[DATA SECTION start]

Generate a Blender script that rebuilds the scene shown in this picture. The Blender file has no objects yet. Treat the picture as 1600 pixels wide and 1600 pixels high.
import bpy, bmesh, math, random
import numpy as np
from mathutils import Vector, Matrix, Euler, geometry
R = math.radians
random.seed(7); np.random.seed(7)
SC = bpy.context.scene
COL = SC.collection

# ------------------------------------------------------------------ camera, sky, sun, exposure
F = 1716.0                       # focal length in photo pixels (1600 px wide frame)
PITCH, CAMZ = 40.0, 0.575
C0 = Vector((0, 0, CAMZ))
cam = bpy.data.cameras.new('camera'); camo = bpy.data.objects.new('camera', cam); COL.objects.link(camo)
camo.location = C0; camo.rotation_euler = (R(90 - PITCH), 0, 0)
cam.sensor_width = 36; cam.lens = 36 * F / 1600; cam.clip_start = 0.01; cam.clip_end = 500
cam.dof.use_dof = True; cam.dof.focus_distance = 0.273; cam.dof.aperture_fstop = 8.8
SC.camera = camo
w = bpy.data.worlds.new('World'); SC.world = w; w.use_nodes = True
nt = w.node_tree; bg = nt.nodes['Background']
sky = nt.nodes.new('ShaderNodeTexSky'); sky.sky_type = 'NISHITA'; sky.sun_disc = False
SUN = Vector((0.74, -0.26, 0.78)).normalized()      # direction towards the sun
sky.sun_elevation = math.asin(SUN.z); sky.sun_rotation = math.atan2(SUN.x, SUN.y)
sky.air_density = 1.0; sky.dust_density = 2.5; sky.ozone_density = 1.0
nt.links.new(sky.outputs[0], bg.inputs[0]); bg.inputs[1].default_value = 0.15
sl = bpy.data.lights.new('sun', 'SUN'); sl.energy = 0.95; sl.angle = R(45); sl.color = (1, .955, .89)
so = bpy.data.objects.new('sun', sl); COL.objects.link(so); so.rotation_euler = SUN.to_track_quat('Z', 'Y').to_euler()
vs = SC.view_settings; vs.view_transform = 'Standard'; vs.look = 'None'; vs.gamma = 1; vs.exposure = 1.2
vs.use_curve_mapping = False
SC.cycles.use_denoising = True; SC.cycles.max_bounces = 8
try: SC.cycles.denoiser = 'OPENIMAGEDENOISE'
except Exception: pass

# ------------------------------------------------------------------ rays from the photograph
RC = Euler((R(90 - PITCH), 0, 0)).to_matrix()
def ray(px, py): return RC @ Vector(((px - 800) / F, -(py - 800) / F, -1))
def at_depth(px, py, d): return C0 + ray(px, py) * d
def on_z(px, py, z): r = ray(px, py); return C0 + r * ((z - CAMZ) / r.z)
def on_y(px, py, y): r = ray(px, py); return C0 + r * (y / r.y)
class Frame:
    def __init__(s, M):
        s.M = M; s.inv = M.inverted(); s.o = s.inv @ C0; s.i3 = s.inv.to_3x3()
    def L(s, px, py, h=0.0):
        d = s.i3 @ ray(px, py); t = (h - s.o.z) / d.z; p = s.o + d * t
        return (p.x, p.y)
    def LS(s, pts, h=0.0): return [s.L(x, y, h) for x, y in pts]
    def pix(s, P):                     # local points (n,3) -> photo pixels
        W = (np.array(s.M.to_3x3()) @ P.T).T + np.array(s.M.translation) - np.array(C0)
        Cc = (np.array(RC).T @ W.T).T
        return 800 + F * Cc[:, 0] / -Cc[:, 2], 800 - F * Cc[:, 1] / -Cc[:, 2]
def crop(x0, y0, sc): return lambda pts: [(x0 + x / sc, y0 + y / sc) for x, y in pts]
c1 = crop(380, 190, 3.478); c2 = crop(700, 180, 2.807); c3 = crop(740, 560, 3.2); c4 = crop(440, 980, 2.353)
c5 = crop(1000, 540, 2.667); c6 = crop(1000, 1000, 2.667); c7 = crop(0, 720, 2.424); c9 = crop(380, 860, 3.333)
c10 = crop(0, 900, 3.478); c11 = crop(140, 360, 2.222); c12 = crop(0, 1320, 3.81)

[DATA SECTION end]

:: REQUIRED WORK ::
All lines in the data that contain the word "wide" should be copied.

:: FINAL RESULT ::
Generate a Blender script that rebuilds the scene shown in this picture. The Blender file has no objects yet. Treat the picture as 1600 pixels wide and 1600 pixels high.
F = 1716.0                       # focal length in photo pixels (1600 px wide frame)